Asked what was most disappointing about his UFC 285 main event performance, Gane couldn’t pinpoint one area.

“Everything,” Gane said. “All of that. My striking at first, my entrance. I’m going to talk about my entrance to the game, my start. … We didn’t look good and after that, we had opportunities because we twisted, I don’t know exactly how we did that. But we go in the clinch, we go back on the ground, he tried to hug my back. I defended my back, face to face, he tried to sweep me, I was comfortable because he doesn’t have a good guillotine and I know that, but I was afraid about the referee.

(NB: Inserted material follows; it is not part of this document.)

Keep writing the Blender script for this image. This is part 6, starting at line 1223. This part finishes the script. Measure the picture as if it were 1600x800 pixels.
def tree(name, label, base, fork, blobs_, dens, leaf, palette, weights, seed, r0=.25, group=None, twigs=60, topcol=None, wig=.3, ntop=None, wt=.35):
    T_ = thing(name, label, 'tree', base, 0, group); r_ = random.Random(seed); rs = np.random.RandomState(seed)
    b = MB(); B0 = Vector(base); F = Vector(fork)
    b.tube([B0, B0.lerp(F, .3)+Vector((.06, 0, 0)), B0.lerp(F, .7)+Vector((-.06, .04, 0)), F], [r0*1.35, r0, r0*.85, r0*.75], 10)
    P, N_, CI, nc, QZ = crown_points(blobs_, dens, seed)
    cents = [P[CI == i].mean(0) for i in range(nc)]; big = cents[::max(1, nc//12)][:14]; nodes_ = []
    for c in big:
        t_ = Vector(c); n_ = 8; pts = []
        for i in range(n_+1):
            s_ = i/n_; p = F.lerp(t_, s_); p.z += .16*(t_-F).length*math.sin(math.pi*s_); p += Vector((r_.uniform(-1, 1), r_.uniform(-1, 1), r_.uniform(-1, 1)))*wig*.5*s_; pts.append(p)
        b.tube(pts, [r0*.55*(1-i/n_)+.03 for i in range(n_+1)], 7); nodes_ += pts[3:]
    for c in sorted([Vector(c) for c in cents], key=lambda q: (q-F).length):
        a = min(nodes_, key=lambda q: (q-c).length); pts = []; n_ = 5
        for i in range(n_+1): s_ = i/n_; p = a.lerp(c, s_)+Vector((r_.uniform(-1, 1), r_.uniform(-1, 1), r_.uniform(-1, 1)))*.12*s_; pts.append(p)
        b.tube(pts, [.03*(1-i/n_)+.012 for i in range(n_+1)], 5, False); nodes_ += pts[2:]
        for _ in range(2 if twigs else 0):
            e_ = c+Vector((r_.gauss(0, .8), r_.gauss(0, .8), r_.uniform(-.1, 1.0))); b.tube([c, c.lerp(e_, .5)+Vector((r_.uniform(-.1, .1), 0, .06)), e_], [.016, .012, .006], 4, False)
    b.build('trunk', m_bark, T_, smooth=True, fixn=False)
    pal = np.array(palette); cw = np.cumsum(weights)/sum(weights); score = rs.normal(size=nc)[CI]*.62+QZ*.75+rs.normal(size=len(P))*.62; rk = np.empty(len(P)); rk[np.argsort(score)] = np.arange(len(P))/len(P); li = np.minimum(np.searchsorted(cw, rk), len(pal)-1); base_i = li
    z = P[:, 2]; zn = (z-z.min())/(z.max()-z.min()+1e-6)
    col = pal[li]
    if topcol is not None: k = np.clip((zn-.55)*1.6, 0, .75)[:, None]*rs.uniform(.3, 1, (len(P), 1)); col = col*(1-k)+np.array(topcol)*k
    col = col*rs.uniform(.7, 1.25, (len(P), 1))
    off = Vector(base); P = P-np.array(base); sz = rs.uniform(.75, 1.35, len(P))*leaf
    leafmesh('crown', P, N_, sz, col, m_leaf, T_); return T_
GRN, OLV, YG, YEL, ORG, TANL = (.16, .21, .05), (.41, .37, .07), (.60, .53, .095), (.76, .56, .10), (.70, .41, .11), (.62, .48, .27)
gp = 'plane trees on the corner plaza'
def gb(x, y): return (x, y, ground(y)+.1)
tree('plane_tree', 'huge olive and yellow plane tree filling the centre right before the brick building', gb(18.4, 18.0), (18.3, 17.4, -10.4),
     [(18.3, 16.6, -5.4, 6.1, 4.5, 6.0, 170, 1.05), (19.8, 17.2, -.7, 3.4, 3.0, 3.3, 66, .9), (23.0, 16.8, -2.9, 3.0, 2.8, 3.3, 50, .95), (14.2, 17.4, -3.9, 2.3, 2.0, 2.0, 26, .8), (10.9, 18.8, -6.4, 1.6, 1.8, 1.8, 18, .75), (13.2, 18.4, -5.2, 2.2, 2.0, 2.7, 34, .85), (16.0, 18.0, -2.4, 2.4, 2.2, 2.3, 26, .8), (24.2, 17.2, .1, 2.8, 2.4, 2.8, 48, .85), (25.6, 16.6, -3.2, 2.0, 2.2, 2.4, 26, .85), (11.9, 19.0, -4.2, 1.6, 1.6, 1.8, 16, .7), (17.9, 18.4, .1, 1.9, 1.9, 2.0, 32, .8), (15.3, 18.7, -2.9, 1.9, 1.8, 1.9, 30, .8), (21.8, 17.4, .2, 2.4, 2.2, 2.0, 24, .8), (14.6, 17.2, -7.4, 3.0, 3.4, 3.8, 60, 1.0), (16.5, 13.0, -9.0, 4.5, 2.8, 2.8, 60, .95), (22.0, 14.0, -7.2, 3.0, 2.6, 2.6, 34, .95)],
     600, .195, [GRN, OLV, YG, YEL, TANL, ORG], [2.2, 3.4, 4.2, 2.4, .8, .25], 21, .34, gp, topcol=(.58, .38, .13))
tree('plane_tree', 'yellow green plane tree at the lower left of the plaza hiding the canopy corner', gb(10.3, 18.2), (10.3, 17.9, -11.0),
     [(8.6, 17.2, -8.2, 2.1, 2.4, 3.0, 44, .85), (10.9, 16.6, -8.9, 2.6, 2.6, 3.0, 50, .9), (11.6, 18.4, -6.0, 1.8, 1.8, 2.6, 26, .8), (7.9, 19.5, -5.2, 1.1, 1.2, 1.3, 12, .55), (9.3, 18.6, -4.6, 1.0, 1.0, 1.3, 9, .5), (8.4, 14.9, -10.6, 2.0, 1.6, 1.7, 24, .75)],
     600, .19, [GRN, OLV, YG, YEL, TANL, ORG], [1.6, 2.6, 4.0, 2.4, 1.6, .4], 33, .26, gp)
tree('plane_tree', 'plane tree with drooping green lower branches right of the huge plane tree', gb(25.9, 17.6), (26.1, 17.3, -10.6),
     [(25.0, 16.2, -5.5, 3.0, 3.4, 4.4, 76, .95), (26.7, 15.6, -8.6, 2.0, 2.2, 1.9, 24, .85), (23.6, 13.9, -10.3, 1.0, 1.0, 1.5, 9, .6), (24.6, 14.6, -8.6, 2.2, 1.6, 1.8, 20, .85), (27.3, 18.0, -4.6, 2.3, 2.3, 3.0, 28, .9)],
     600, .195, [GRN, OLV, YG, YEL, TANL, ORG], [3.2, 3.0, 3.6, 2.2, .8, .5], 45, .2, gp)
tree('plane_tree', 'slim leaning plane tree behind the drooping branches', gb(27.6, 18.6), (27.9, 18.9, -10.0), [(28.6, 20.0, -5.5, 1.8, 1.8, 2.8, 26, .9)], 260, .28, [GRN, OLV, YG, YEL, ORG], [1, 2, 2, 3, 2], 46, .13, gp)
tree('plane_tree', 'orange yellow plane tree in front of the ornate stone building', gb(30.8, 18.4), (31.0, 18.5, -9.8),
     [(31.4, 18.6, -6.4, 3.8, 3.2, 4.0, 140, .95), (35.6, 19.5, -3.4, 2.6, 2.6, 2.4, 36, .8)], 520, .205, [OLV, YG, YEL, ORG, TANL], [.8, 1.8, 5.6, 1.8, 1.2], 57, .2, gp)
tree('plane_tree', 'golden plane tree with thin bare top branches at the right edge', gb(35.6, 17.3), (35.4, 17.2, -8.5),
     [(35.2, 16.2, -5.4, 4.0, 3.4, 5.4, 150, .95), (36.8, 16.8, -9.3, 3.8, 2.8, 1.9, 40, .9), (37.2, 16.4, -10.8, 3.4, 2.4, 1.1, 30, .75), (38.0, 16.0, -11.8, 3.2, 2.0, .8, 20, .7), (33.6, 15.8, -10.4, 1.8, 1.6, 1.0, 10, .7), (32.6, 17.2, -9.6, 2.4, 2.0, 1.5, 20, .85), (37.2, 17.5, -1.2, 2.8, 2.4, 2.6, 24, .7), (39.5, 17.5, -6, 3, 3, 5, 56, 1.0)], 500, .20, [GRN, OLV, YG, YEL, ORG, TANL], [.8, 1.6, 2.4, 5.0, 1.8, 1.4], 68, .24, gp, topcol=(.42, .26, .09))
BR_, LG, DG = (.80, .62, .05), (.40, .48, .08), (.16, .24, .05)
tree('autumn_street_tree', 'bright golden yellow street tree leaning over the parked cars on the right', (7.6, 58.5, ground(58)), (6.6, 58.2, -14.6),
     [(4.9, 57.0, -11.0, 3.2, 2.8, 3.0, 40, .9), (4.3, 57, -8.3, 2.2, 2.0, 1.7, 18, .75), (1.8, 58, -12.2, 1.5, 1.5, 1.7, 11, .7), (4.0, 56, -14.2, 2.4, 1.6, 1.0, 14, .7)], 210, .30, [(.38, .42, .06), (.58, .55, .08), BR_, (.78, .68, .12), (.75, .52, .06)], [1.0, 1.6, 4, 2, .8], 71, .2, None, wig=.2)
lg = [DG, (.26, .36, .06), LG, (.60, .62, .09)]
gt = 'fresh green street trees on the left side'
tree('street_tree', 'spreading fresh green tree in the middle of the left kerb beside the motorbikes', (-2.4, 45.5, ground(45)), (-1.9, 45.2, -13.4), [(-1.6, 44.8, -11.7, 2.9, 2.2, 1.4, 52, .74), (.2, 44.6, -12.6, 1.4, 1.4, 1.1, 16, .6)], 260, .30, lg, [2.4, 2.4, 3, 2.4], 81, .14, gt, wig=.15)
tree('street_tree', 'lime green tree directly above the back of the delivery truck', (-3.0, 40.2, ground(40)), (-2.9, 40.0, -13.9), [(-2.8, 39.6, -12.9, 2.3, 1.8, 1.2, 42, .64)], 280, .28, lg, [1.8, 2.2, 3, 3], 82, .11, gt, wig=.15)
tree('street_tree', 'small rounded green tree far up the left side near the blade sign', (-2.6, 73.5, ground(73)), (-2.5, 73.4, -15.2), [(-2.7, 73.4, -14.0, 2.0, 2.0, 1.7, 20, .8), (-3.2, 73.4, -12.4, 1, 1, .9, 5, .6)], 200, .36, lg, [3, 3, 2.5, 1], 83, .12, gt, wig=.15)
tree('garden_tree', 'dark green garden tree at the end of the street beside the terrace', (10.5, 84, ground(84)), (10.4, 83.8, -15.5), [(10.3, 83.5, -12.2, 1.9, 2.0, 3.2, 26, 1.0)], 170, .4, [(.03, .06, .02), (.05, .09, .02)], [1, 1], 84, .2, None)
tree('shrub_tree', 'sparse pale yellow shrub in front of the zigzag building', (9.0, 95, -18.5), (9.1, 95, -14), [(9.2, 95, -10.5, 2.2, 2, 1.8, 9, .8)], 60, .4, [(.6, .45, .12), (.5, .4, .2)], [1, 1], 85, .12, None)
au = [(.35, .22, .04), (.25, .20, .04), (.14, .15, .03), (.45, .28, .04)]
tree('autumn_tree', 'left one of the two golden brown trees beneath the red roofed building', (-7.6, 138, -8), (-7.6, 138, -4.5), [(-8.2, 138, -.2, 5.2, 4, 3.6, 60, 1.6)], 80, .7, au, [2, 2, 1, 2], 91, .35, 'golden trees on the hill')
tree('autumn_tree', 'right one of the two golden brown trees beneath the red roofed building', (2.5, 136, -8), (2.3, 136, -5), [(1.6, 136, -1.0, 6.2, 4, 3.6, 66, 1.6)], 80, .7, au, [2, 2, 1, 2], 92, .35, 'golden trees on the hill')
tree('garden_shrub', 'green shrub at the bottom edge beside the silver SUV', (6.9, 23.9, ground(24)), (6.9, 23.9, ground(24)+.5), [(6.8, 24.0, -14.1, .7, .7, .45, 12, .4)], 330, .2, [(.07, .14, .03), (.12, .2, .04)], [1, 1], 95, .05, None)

“I remember my coach saying, ‘Don’t stay in this position. This is a bad position,’ during the training. So I tried to move and [Jones] read that exactly at the same way that I moved and he f****** me up. S***.”

With Ngannou out of the picture, Gane was chosen to be Jones’ first heavyweight opponent and he didn’t feel that the longtime light heavyweight king was at any sort of physical disadvantage.

“It was a short feeling, but he’s a real heavyweight, for sure,” Gane said.

Jones’ performance brought Gane’s grappling limitations back to the forefront, a weakness that Ngannou also exploited when he defeated Gane at UFC 270 in January 2022.

When Gane goes back to the lab, his first priority will be to shore up his ground game.

“This is a real loss,” Gane said. “This is the first real loss I have. The loss to Francis wasn’t a big loss for me. I learned, but it was not too big. But this one is a real loss. So now this is the past and I must go forward to see the future and I’m going to go straight back to the gym.”

“The first thing is I’m going to go back straight to the gym and I’m going to work on my ground game,” he continued. “Yes, he’s a really high-level wrestler in the ground game, but we worked a lot, but I don’t have good reflexes. So I’m really angry at myself, so yeah, I’m going to work on it.”